Wednesday, November 30, 2022

Training on conservation of endangered Hoolock gibbon

‘Situation of Hoolock gibbon in Nagaland is alarming’

Forest guards during the field study at Hollongapar Gibbon Sanctuary in Assam.

DIMAPUR: With an aim to generate conservation tempo in Nagaland, a series of “training of forest guard for the conservation of hoolock gibbon in Nagaland” was organised by Aaranyak in collaboration with Nagaland Forest department, supported by US Fish & Wildlife Service for forest guards (FGs) from February 12-26.
During the training programme at State Environment and Forestry Training Institute (SEFTI), Dimapur, director of SEFTI, M. Shakiba Yimchunger said that the training was first of its kind in the state and acknowledged Aaranyak for organising such type of training.
Primate Research & Conservation Initiatives of Aaranyak, head, Dr. Dilip Chetry requested the forest guards to make use of the training.
He said that the “situation of Hoolock gibbon in Nagaland is alarming” and sought for the support from all quarters in order for the primate species to survive.
Altogether, 35 forest guards from 10 forest divisions which included Dimapur, Kohima, Kiphire, Mokokchung, Longleng, Peren, Phek, Wokha and Zunheboto participated in the week-long conservation training programme.
Meanwhile, a field study was also conducted at Hollongapar Gibbon Sanctuary in Assam.
The forest guards were trained by Dr. I.C. Baruah of Assam Agricultural University, Dr. Bibhab Kumar Talukdar, Dr. Bibhuti Prasad Lahkar, Dr. Firoz Ahmed, Dr. Jimmy Borah, Arup Kumar Das, Jayanta Kumar Pathak and Dr. Dilip Chetry of Aaranyak, Mridy Paban Phukan from Wildlife Conservation & Study Centre and Ajoy Kumar Das of Aaranyak & Guwahati High Court.
Convocation of the training on Saturday was chaired by M. Shakiba Yimchunger.
During the programme, chief guest, director, Intanki National Park, T. Aochuba expressed hope that the training would boost the capacity of the forest guards in the conservation of Hoolock gibbon in particular and biodiversity in general.
He also requested Aaranyak to help the Forest department in biodiversity conservation through capacity building of forest staff, community and the youth.
Certificates, books, posters and other study materials were distributed among the participants by T. Aochuba.
Later, Dr.

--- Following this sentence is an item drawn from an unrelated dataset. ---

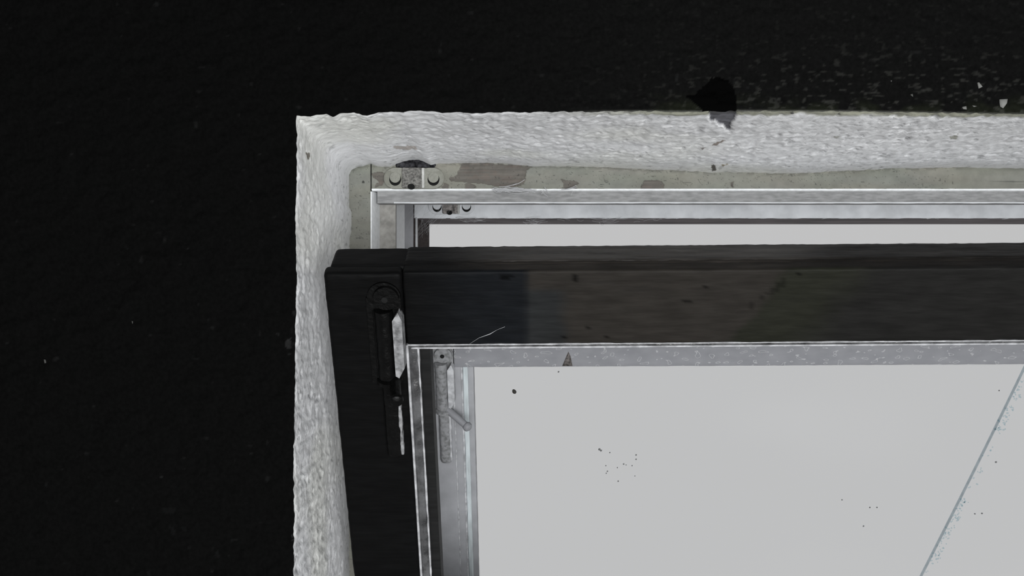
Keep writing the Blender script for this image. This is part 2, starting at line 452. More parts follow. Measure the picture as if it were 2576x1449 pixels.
for pl, cc in (([(1812, 352), (1830, 350), (1815, 356), (1800, 366), (1790, 362)], (.35, .30, .26)), ([(1763, 370), (1775, 368), (1766, 377)], (.3, .27, .25)),
               ([(1790, 418), (1797, 412), (1803, 430), (1790, 430)], (.13, .12, .10)), ([(1813, 413), (1832, 414), (1818, 419)], (.4, .34, .24)),
               ([(990, 366), (1048, 369), (1048, 375), (1000, 376), (990, 371)], (.62, .57, .53)), ([(770, 382), (779, 387), (778, 403), (772, 400)], (.22, .20, .17)),
               ([(2388, 342), (2412, 336), (2405, 347), (2392, 347)], (.5, .5, .44)), ([(2095, 340), (2115, 343), (2100, 348)], (.6, .6, .55))):
    m_ = inpoly(rx+jc*.5, ry+jc*.5, pl); C[m_] = np.array(cc)
ttf = (tt[None, :]*np.ones_like(S)).reshape(-1)
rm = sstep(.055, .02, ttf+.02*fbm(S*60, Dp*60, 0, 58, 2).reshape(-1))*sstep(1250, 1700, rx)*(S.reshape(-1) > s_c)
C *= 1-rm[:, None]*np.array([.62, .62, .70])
na, nb = S.shape
ids = np.arange(na*nb).reshape(na, nb)
q = np.stack([ids[:-1, :-1], ids[:-1, 1:], ids[1:, 1:], ids[1:, :-1]], -1).reshape(-1, 4)
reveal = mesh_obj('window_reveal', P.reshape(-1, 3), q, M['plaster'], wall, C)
reveal['label'] = 'rough white plaster'

m = MB(); m.box(XR, XR+.02, DW+.001, DI, ZB, ZT0); m.box(XL0, XR, DW+.001, DI, ZB-.02, ZB)
m.build('reveal_sill', M['plaster'], wall, smooth=False, col=np.ones((m.n, 3)))
m = MB()
m.box(-1.2, XL0-.022, DW+.012, 1.60, 0, 2.6); m.box(XR+.022, 1.8, DW+.012, 1.60, 0, 2.6)
m.box(XL0-.022, XR+.022, DW+.012, 1.60, ZT0+.022, 2.6); m.box(XL0-.022, XR+.022, DW+.012, 1.60, 0, ZB-.022)
m.build('masonry', M['room'], wall, smooth=False)

# dark crumbled mortar in the gap over the inner catch
Vm, Qm = rbox_arrays((-.126, DI-.005, H+.1295), (-.083, DI+.01, H+.139), .003, .0012, .0016, 5, nz=420)
mesh_obj('crumbled_mortar', Vm, Qm, M['mortar'], wall)['label'] = 'dark crumbled mortar'

for poly, a in CH:
    if a < .05: continue
    c = np.mean(poly, 0); near_ = WV[(abs(ppx-c[0]) < 14) & (abs(ppy-c[1]) < 14)]
    yd = near_[:, 1].min()-.0002
    m = MB()
    m.extrude(poly, lambda p: W(p[0], p[1], yd), lambda p: (W(p[0], p[1], yd)[0], DW+.002, W(p[0], p[1], yd)[2]))
    o = m.build('bare_chip', M['chip'], wall, smooth=False, col=np.tile(np.array([a, a, a*.95])*.55, (m.n, 1)))
    o['label'] = 'pale chip in the black paint'

# the rest of the room
def shell(name, mtl, *boxes):
    m = MB()
    for b in boxes: m.box(*b)
    o = m.build(name, mtl, None, smooth=False); o['kind'] = 'structure'; return o
shell('floor', M['floor'], (-1.25, 1.85, -2.5, DW, -.05, 0))
shell('ceiling', M['room'], (-1.25, 1.85, -2.5, DW-.002, 2.6, 2.65))
shell('wall_left', M['room'], (-1.25, -1.2, -2.5, DW, 0, 2.6))
shell('wall_right', M['room'], (1.8, 1.85, -2.5, DW, 0, 2.6))
shell('wall_back', M['room'], (-1.2, -.38, -2.5, -2.4, 0, 2.6), (1.62, 1.8, -2.5, -2.4, 0, 2.6), (-.38, 1.62, -2.5, -2.4, 2.1, 2.6))

# ------------------------------------------------------------------ window frames
def ext_x(profile, x0, x1):     # profile (depth, z)
    m = MB(); m.extrude(profile, lambda p: (x0, p[0], H+p[1]), lambda p: (x1, p[0], H+p[1])); return m
def ext_z(profile, z0, z1):     # profile (x, depth)
    m = MB(); m.extrude(profile, lambda p: (p[0], p[1], H+z0), lambda p: (p[0], p[1], H+z1)); return m

win1 = bpy.data.objects.new('window_1', None); COL.objects.link(win1); win1.location = (.4, DI, ZB); win1['kind'] = 'structure'
win2 = bpy.data.objects.new('window_2', None); COL.objects.link(win2); win2.location = (.4, DO, ZB); win2['kind'] = 'structure'
def under(o, root):
    o.parent = root; o.matrix_parent_inverse = Matrix.Translation(-Vector(root.location)); return o

# paint chart of the inner frame's face, in the frame's own plane
OL = np.array(L8(125, 125, 116))*.78
def paint_frame(P, n):
    x, y = px_of(P)
    j = fbm(x/7, y/5, 0, 23, 3)*5
    c = np.tile(OL, (len(P), 1))
    c *= (1+.14*fbm(x/60, y/18, 0, 24, 3))[:, None]
    c[:, 0] *= 1+.05*fbm(x/90, y/30, 0, 26, 2); c[:, 2] *= 1+.05*fbm(x/120, y/30, 0, 27, 2)
    bare = np.zeros(len(P), bool)
    for pl in ([(1168, 405), (1338, 419), (1326, 428), (1322, 450), (1316, 463), (1290, 470), (1256, 470), (1215, 462), (1190, 460), (1175, 458), (1134, 456), (1130, 448), (1148, 440), (1156, 428), (1160, 415)],
               [(934, 436), (962, 432), (974, 440), (966, 462), (948, 470), (940, 474), (952, 455), (938, 446)], [(1111, 470), (1118, 460), (1128, 463), (1128, 474), (1114, 476)],
               [(1168, 476), (1172, 460), (1180, 458), (1200, 470), (1190, 476)],
               [(1411, 451), (1424, 454), (1450, 456), (1456, 462), (1446, 468), (1455, 477), (1410, 477), (1420, 465)], [(1612, 470), (1620, 455), (1640, 453), (1662, 454), (1671, 464), (1668, 477), (1613, 477)],
               [(1838, 460), (1846, 455), (1843, 472), (1840, 470)]):
        bare |= inpoly(x+j*.5, y+j*.5, pl)
    bare &= n[:, 1] < -.5
    wood = np.array(L8(106, 101, 94))*.62
    c[bare] = wood*(1+.35*fbm(x/60, y/3.5, 0, 28, 3))[bare, None]
    pink = bare & (fbm(x/25, y/7, 0, 29, 2) > .25); c[pink] *= np.array([1.06, .99, .98])
    edge = abs(fbm(x/14, y/14, 0, 33, 2)) < .02
    crack = (abs(fbm(x/40, y/12, 0, 34, 2)) < .008) & ~bare; c[crack] *= .55
    dots = fbm(x/3.2, y/3.2, 0, 36, 1) > .86; c[dots] *= .35
    slt = (x < 933)
    hole = ((x-914)**2+(y-458)**2 < 12); c[hole] *= .2
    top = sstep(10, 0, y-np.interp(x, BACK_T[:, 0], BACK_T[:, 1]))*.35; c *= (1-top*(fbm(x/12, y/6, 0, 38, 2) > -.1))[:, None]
    return c, bare
def framed(name, lo, hi, xs=None, step=(.0007, .004, .0007)):
    store = {}
    def disp(P, n):
        c, bare = paint_frame(P, n); store['c'] = c
        P = P.copy(); P[:, 1] += bare*.0007 + (n[:, 1] < -.5)*fbm(P[:, 0]*50, P[:, 2]*90, 0, 6, 3)*.0005
        return P
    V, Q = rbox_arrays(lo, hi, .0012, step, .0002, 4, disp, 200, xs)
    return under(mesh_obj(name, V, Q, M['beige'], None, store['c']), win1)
xa = -353*kb; zA = (724.5-477)*kb
xs = np.concatenate([dense(-.1525, XR-.06, -.1525, .482, .00075, .03)])
framed('head_rail', (-.1525, DI, H+zA), (XR-.06, DI+.02, H+.155), xs)
framed('jamb', (-.205, DI-.0003, ZB+.02), (-.1532, DI+.02, H+.155))
m = MB(); m.box(XR-.06, XR+.015, DI, DI+.06, ZB-.01, H+.155); under(m.build('jamb', M['beige_plain'], None, smooth=False), win1)
m = MB(); m.box(-.205, XR+.015, DI, DI+.06, ZB-.015, ZB+.03); under(m.build('bottom_rail', M['beige_plain'], None, smooth=False), win1)
# white lip, splayed edge, rebate stop
def wavy_strip(name, p0, p1, mtl, root, x0=-.1521, x1=XR-.06, n=240, jit=.0004):
    V = []; Q = []
    for i in range(n+1):
        x = x0+(x1-x0)*i/n
        j = float(fbm(x*90, 2, 2, 3, 3))*jit
        V += [(x, p0[0], H+p0[1]+.001), (x, p0[0]-.0004, H+p0[1]+j), (x, p1[0], H+p1[1]+j), (x, p1[0]+.002, H+p1[1]+.0)]
    for i in range(n):
        for k in range(3): a = i*4+k; Q.append((a, a+1, a+5, a+4))
    return under(mesh_obj(name, V, Q, mtl, None), root)
wavy_strip('paint_lip', (DI, zA), (1.123, (724.5-481.5)*1.123/F), M['white_lip'], win1)
zs1 = (724.5-512)*1.1245/F
m = ext_x([(1.1245, .15), (1.1245, zs1+.0006), (1.1251, zs1), (1.141, zs1), (1.141, .15)], -.1465, XR-.06)
under(m.build('rebate_stop', M['grey_stop'], None), win1)
wavy_strip('stop_edge', (1.1243, zs1+.0005), (1.1256, zs1-.0001), M['white_frame'], win1, x0=-.1285, n=300, jit=.0003)
m = ext_z([(-.1532, DI), (xa, DI), (-.146, 1.14), (-.146, 1.16), (-.17, 1.16)], ZB-H+.02, .1045)
under(m.build('splayed_edge', M['white_lip'], None), win1)
m = ext_z([(-.147, 1.141), (-.1285, 1.141), (-.1285, 1.150), (-.147, 1.150)], ZB-H+.02, zs1+.002)
under(m.build('rebate_stop', M['lining'], None), win1)
m = ext_z([(-.140, 1.150), (-.1287, 1.150), (-.1285, 1.237), (-.140, 1.237)], ZB-H+.02, .12)
under(m.build('lining_board', M['white_lip'], None), win1)
m = MB()
m.box(-.19, XR, 1.151, DO, H+.135, H+.145); m.box(-.19, -.175, 1.162, DO, ZB, H+.14); m.box(XR-.05, XR, 1.151, DO, ZB, H+.14); m.box(-.19, XR, 1.151, DO, ZB, ZB+.01)
under(m.build('box_lining', M['white_frame'], None, smooth=False), win1)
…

Dilip Chetry acknowledged the state government, especially the department of Environment, Forest & Climate Change for permitting the training and other logistics.
Aaranyak informed that the next batch of same would be held from April 18 to 23 at SEFTI, Dimapur.
It may be mentioned that the distribution of species of Hoolock Gibbons, Western Hoolock gibbon (Hoolock hoolock) and Eastern Hoolock Gibbon (Hoolock leuconedyes) is limited to the seven states of North East India on the southern bank of Dibang – Brahmaputra river system.
Habitat fragmentation and hunting are the major threats to gibbons in India and added to this situation is the lack of basic information and poor conservation awareness about the species in different sections of the people including the frontline staff of the Nagaland Forest department. Aaranyak is a scientific and industrial research organisation with a mission of carrying out research, training and conservation activities in Northeast India
The training provided participants with initial understanding of basic principles of primatology, experience with methods and techniques used in field research.